Information shown:
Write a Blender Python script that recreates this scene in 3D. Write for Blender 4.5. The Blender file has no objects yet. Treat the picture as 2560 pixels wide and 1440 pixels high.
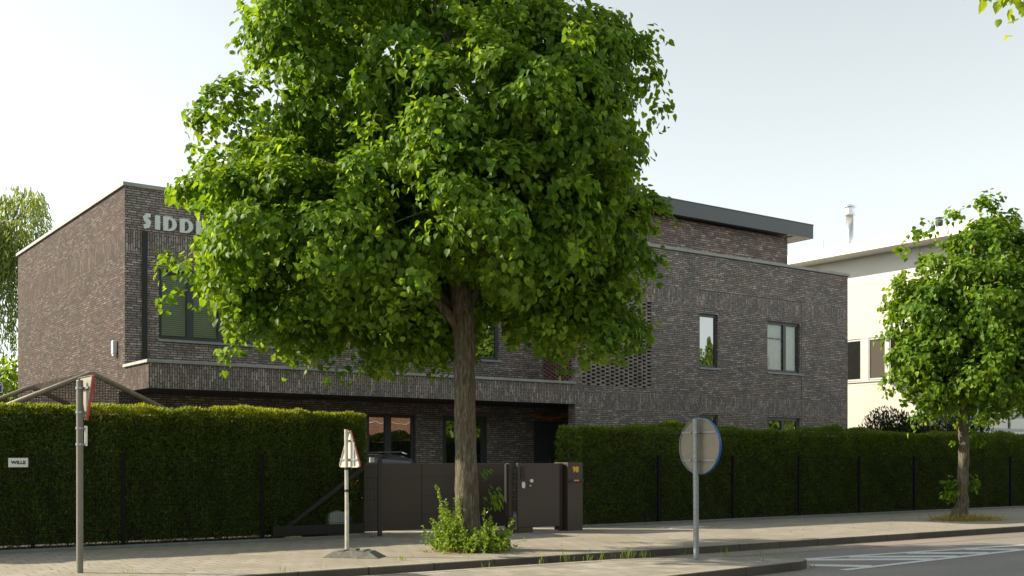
import bpy, bmesh, math, random
import numpy as np
from mathutils import Vector, Matrix

# ------------------------------------------------------------------ scene, camera, light
S = bpy.context.scene
COL = S.collection
R = math.radians
YAW = R(54.3)                                    # view axis, counter-clockwise from the street (+X)
cam_d = bpy.data.cameras.new("camera")
cam = bpy.data.objects.new("camera", cam_d)
COL.objects.link(cam)
cam.location = (0, 0, 1.4)
cam.rotation_euler = (R(90), 0, YAW - R(90))
cam_d.sensor_width = 36.0
cam_d.lens = 36.0 * 2790 / 2560
cam_d.shift_y = 431 / 2560
cam_d.clip_end = 2000
S.camera = cam

SUN_EL, SUN_X, SUN_Y = R(29.5), -0.75, 0.66      # towards the sun
w = bpy.data.worlds.new("World")
S.world = w
w.use_nodes = True
nt = w.node_tree
nt.nodes.clear()
sky = nt.nodes.new("ShaderNodeTexSky")
sky.sky_type = 'NISHITA'
sky.sun_disc = False
sky.sun_elevation = SUN_EL
sky.sun_rotation = math.atan2(SUN_X, SUN_Y)
sky.air_density = 1.0
sky.dust_density = 0.7
sky.ozone_density = 1.0
hs = nt.nodes.new("ShaderNodeHueSaturation")
hs.inputs["Saturation"].default_value = 0.22
bg = nt.nodes.new("ShaderNodeBackground")
bg.inputs["Strength"].default_value = 0.125
wo = nt.nodes.new("ShaderNodeOutputWorld")
nt.links.new(sky.outputs[0], hs.inputs["Color"])
tint = nt.nodes.new("ShaderNodeMix")             # hazy, faintly warm white balance of the whole sky
tint.data_type = 'RGBA'
tint.blend_type = 'MULTIPLY'
tint.inputs[0].default_value = 1.0
tint.inputs[7].default_value = (0.965, 1.0, 0.955, 1)
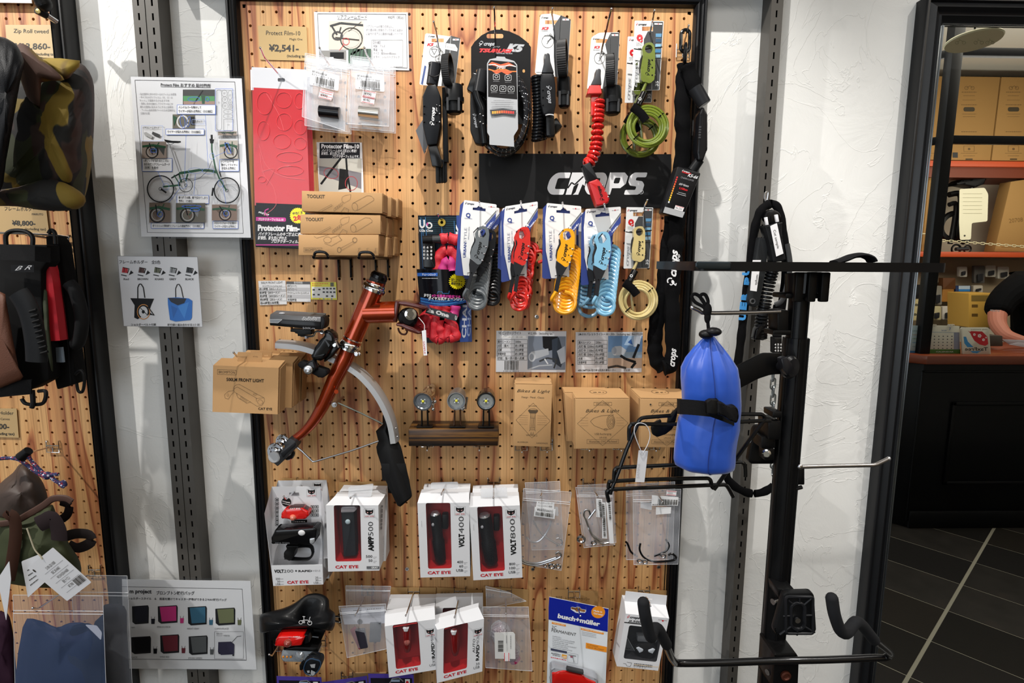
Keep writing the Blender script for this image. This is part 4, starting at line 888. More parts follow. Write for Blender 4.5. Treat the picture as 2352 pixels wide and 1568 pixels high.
t=thing('chain_lock','pink and red fabric chain lock on a black and blue card','lock',at(1020,786,-.02)); pl=PY(-.02); Z=Zf(930,440,4.3556)
cq=Z([(130,238),(640,236),(672,1502),(200,1512),(165,1100)]); sheet(t,'backing_card',cq,pl,C('#0d1420',.35),.0008)
p=PR(pl); p.poly(Z([(515,238),(639,238),(671,1500),(552,1504)]),C('#1f3f86')); BL2=C('#3f86c9')
for i in range(9):p.line(Z([(135+i*3,262+i*19),(515,262+i*19)]),.5,C('#1f6b7c'))
for x in(158,175,205,362,492,548,590,615):p.line(Z([(x,250+(x%50)),(x+25,700+x%90)]),.9,BL2)
p.text('CHAI',*Z([(610,1465)])[0],10,C('#c4cad6'),-88,w=76,bold=.03); p.text('CHAI',*Z([(655,1450)])[0],8,C('#8b9cc0'),-88,w=72,bold=.02); p.text('K',*Z([(560,430)])[0],12,WCARD,-88,w=26,bold=.04)
p.line(Z([(150,280),(152,340),(172,362),(195,340),(192,280)]),4,WCARD); p.ell(*Z([(243,338)])[0],6,6,WCARD,3.4,n=14); p.ell(*Z([(225,325)])[0],2,4,C('#c3368f'),n=8); p.text('U2a One',*Z([(145,400)])[0],5.2,WCARD,0,w=31,bold=.04,shear=.2); p.build(t,'print')
b=MB(); b.lathe(at(*Z([(370,308)])[0],-.022),(0,-1,0),[(0,.0075),(.002,.0075),(.002,.003),(0,.003)],C('#a58a3a',.3,.9),16); b.build('brass_eyelet',t)
b=MB(); cyl(b,at(*Z([(185,485)])[0],-.04),at(*Z([(280,480)])[0],-.042),.0085,.0085,BLK,12); b.build('lock_end',t); b=MB(); cyl(b,at(*Z([(275,478)])[0],-.042),at(*Z([(358,475)])[0],-.042),.0075,.0085,C('#2c2d30',.4),12); b.build('end_sleeve',t)
slab(t,'combination_body',rq(Z([(172,500),(300,505),(308,765),(185,765)]),3),-.045,.02,BLKG,.002)
p=PR(PY(-.0455))
for i in range(4):
 for j,s_ in enumerate('069' if i==0 else '068'):p.text(s_,*Z([(182+j*36,568+i*36)])[0],5.2,WCARD,w=4.4,bold=.02)
p.build(t,'dial_numbers')
PNK=C('#c8202e',.5,bump=.6,bs=900,coat=.1); PK2=C('#c4327e',.5)
def sl2(pts,Y,r=.009,m=PNK,seed=0):b=MB(); sleeve(b,pxs(Z(pts),Y),r,m=m,seed=seed,n=6,amp=.18); b.build('fabric_sleeve',t)
sl2([(358,478),(430,465),(500,480),(560,500)],-.042,.0105,seed=2); sl2([(335,790),(330,680),(380,600),(450,590),(510,650),(520,790)],-.038,.0105,seed=3); sl2([(372,790),(400,720),(450,690),(470,790)],-.044,.009,seed=7,m=PK2)
sl2([(300,1140),(215,1240),(140,1330),(180,1370),(215,1440)],-.048,.0095,seed=4); sl2([(250,1240),(235,1350),(215,1450)],-.046,.0095,seed=9); sl2([(330,1140),(300,1300),(290,1440),(330,1480),(370,1460),(350,1380),(340,1290)],-.05,.0095,seed=5)
sl2([(420,1140),(400,1200),(440,1260),(480,1340),(510,1440),(450,1465),(420,1440),(450,1330)],-.05,.0095,seed=6); sl2([(505,1140),(490,1220),(450,1230)],-.046,.010,m=PK2,seed=8)
rows=[]
Bq=Z([(118,775),(640,782),(655,1128),(150,1122)])
for i in range(9):
 rows.append([at(*bil(Bq,j/12,i/8),-.024-.030*math.sin(math.pi*min(1,j/11)))for j in range(13)])
MB().grid(rows,C('#0b0c12',.22,coat=.4)).build('wrap_band',t)
class CU:
 def at(s,x,y,lift=0):
  u=(x-Bq[0][0])/(Bq[1][0]-Bq[0][0]); return at(x,y,-.0245-.030*math.sin(math.pi*min(1,max(0,u*12/11)))-lift)
p=PR(CU(),lift=.0012)
for j in range(12):p.rect(Z([(124+j*17,812)])[0][0],Z([(0,812)])[0][1],Z([(141+j*17,812)])[0][0],Z([(0,845)])[0][1],C('#2a62b8'))
for i in range(7):
 for j in range(14):p.line(Z([(155+j*33,1058+i*9+30*math.sin(j/13*3.14)),(188+j*33,1058+i*9+30*math.sin((j+1)/13*3.14))]),1.2+(i%3)*.5,C(('#2a62b8','#3f8fd6','#1d3f7d')[i%3]))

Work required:
Make a verbatim copy of all the entries and strip out the pictures.

Answer to this task:
Write a Blender Python script that recreates this scene in 3D. Write for Blender 4.5. The Blender file has no objects yet. Treat the picture as 2560 pixels wide and 1440 pixels high.
import bpy, bmesh, math, random
import numpy as np
from mathutils import Vector, Matrix

# ------------------------------------------------------------------ scene, camera, light
S = bpy.context.scene
COL = S.collection
R = math.radians
YAW = R(54.3)                                    # view axis, counter-clockwise from the street (+X)
cam_d = bpy.data.cameras.new("camera")
cam = bpy.data.objects.new("camera", cam_d)
COL.objects.link(cam)
cam.location = (0, 0, 1.4)
cam.rotation_euler = (R(90), 0, YAW - R(90))
cam_d.sensor_width = 36.0
cam_d.lens = 36.0 * 2790 / 2560
cam_d.shift_y = 431 / 2560
cam_d.clip_end = 2000
S.camera = cam

SUN_EL, SUN_X, SUN_Y = R(29.5), -0.75, 0.66      # towards the sun
w = bpy.data.worlds.new("World")
S.world = w
w.use_nodes = True
nt = w.node_tree
nt.nodes.clear()
sky = nt.nodes.new("ShaderNodeTexSky")
sky.sky_type = 'NISHITA'
sky.sun_disc = False
sky.sun_elevation = SUN_EL
sky.sun_rotation = math.atan2(SUN_X, SUN_Y)
sky.air_density = 1.0
sky.dust_density = 0.7
sky.ozone_density = 1.0
hs = nt.nodes.new("ShaderNodeHueSaturation")
hs.inputs["Saturation"].default_value = 0.22
bg = nt.nodes.new("ShaderNodeBackground")
bg.inputs["Strength"].default_value = 0.125
wo = nt.nodes.new("ShaderNodeOutputWorld")
nt.links.new(sky.outputs[0], hs.inputs["Color"])
tint = nt.nodes.new("ShaderNodeMix")             # hazy, faintly warm white balance of the whole sky
tint.data_type = 'RGBA'
tint.blend_type = 'MULTIPLY'
tint.inputs[0].default_value = 1.0
tint.inputs[7].default_value = (0.965, 1.0, 0.955, 1)
Keep writing the Blender script for this image. This is part 4, starting at line 888. More parts follow. Write for Blender 4.5. Treat the picture as 2352 pixels wide and 1568 pixels high.
t=thing('chain_lock','pink and red fabric chain lock on a black and blue card','lock',at(1020,786,-.02)); pl=PY(-.02); Z=Zf(930,440,4.3556)
cq=Z([(130,238),(640,236),(672,1502),(200,1512),(165,1100)]); sheet(t,'backing_card',cq,pl,C('#0d1420',.35),.0008)
p=PR(pl); p.poly(Z([(515,238),(639,238),(671,1500),(552,1504)]),C('#1f3f86')); BL2=C('#3f86c9')
for i in range(9):p.line(Z([(135+i*3,262+i*19),(515,262+i*19)]),.5,C('#1f6b7c'))
for x in(158,175,205,362,492,548,590,615):p.line(Z([(x,250+(x%50)),(x+25,700+x%90)]),.9,BL2)
p.text('CHAI',*Z([(610,1465)])[0],10,C('#c4cad6'),-88,w=76,bold=.03); p.text('CHAI',*Z([(655,1450)])[0],8,C('#8b9cc0'),-88,w=72,bold=.02); p.text('K',*Z([(560,430)])[0],12,WCARD,-88,w=26,bold=.04)
p.line(Z([(150,280),(152,340),(172,362),(195,340),(192,280)]),4,WCARD); p.ell(*Z([(243,338)])[0],6,6,WCARD,3.4,n=14); p.ell(*Z([(225,325)])[0],2,4,C('#c3368f'),n=8); p.text('U2a One',*Z([(145,400)])[0],5.2,WCARD,0,w=31,bold=.04,shear=.2); p.build(t,'print')
b=MB(); b.lathe(at(*Z([(370,308)])[0],-.022),(0,-1,0),[(0,.0075),(.002,.0075),(.002,.003),(0,.003)],C('#a58a3a',.3,.9),16); b.build('brass_eyelet',t)
b=MB(); cyl(b,at(*Z([(185,485)])[0],-.04),at(*Z([(280,480)])[0],-.042),.0085,.0085,BLK,12); b.build('lock_end',t); b=MB(); cyl(b,at(*Z([(275,478)])[0],-.042),at(*Z([(358,475)])[0],-.042),.0075,.0085,C('#2c2d30',.4),12); b.build('end_sleeve',t)
slab(t,'combination_body',rq(Z([(172,500),(300,505),(308,765),(185,765)]),3),-.045,.02,BLKG,.002)
p=PR(PY(-.0455))
for i in range(4):
 for j,s_ in enumerate('069' if i==0 else '068'):p.text(s_,*Z([(182+j*36,568+i*36)])[0],5.2,WCARD,w=4.4,bold=.02)
p.build(t,'dial_numbers')
PNK=C('#c8202e',.5,bump=.6,bs=900,coat=.1); PK2=C('#c4327e',.5)
def sl2(pts,Y,r=.009,m=PNK,seed=0):b=MB(); sleeve(b,pxs(Z(pts),Y),r,m=m,seed=seed,n=6,amp=.18); b.build('fabric_sleeve',t)
sl2([(358,478),(430,465),(500,480),(560,500)],-.042,.0105,seed=2); sl2([(335,790),(330,680),(380,600),(450,590),(510,650),(520,790)],-.038,.0105,seed=3); sl2([(372,790),(400,720),(450,690),(470,790)],-.044,.009,seed=7,m=PK2)
sl2([(300,1140),(215,1240),(140,1330),(180,1370),(215,1440)],-.048,.0095,seed=4); sl2([(250,1240),(235,1350),(215,1450)],-.046,.0095,seed=9); sl2([(330,1140),(300,1300),(290,1440),(330,1480),(370,1460),(350,1380),(340,1290)],-.05,.0095,seed=5)
sl2([(420,1140),(400,1200),(440,1260),(480,1340),(510,1440),(450,1465),(420,1440),(450,1330)],-.05,.0095,seed=6); sl2([(505,1140),(490,1220),(450,1230)],-.046,.010,m=PK2,seed=8)
rows=[]
Bq=Z([(118,775),(640,782),(655,1128),(150,1122)])
for i in range(9):
 rows.append([at(*bil(Bq,j/12,i/8),-.024-.030*math.sin(math.pi*min(1,j/11)))for j in range(13)])
MB().grid(rows,C('#0b0c12',.22,coat=.4)).build('wrap_band',t)
class CU:
 def at(s,x,y,lift=0):
  u=(x-Bq[0][0])/(Bq[1][0]-Bq[0][0]); return at(x,y,-.0245-.030*math.sin(math.pi*min(1,max(0,u*12/11)))-lift)
p=PR(CU(),lift=.0012)
for j in range(12):p.rect(Z([(124+j*17,812)])[0][0],Z([(0,812)])[0][1],Z([(141+j*17,812)])[0][0],Z([(0,845)])[0][1],C('#2a62b8'))
for i in range(7):
 for j in range(14):p.line(Z([(155+j*33,1058+i*9+30*math.sin(j/13*3.14)),(188+j*33,1058+i*9+30*math.sin((j+1)/13*3.14))]),1.2+(i%3)*.5,C(('#2a62b8','#3f8fd6','#1d3f7d')[i%3]))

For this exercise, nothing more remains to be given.